As time permits I plan to read the entire Bill and add future inputs.
The so-called ‘blighted area’ referred to specifically in luis alejo’s RDA issue, is the ongoing project of one George Ow, a million dollar investor … he promises an industrial park with over 200 jobs to come with it … over a period of 10-20 years … the area of ‘blight’ is a beautifully green agricultural area planted with lettuce at this time and previously with strawberries … if you build an industrial park and no one comes, does that mean the project was a bust??????????? 🙁 Mr Ow has been a great contributor to alejo’s many campaigns and as such … favors do need to be repaid …
In his series Huell Howser did not video losers or bogus redevelopment projects.
Sorry for the delay in responding to your comment.
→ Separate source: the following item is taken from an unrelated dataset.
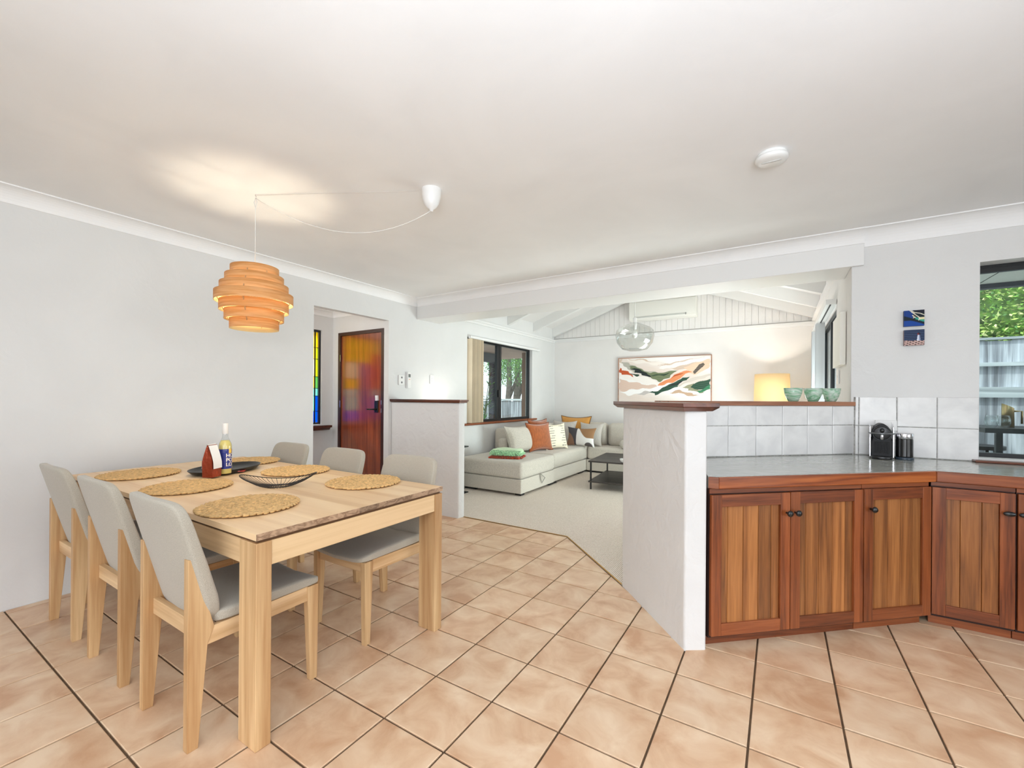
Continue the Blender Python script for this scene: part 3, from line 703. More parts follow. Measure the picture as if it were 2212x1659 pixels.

Huell was TOLD which RDA project’s to video on behalf of the CRA which paid him for that series.
The key word in your remark is “promise.” Pfizer “promised” to bring jobs to New London, CT when taking Susette Kelo’s property that was not blighted.
In the Opinion of the Court one of the Justices pointed out that it is not their responsibility to guarantee that projects succeed or fail. That is solely the judgement of the agency involved in the “taking.”
As to “blight” let me suggest viewing my two part YouTube video’s exposing Mission Viejo’s “bogus” redevelopment agency.
http://www.youtube.com/watch?v=M4PFelorZjE Part 1 of 2
http://www.youtube.com/watch?v=xW9WxxZSpzg Part 2 of 2
Assemblyman Alejo is attempting to use this change to re-define prime agricultural land on the Manabe-Ow property outside Watsonville, CA as “blighted” to benefit his longtime financial backer, Santa Cruz developer George Ow, Jr. If successful, Ow will receive millions of dollars in RDA funds. No mystery about that for those who live here.
Joe. The key will be the decision of the CA Supreme Court which will be ruling on whether legislative passage of ABx1-26 and ABx1 27 are legally binding.
You might consider attending our next MORR/CURE conference being held in SF on Oct 22nd. We have members who are experts in redevelopment law who will gladly speak to you on your specific local issue. I will provide conference info later.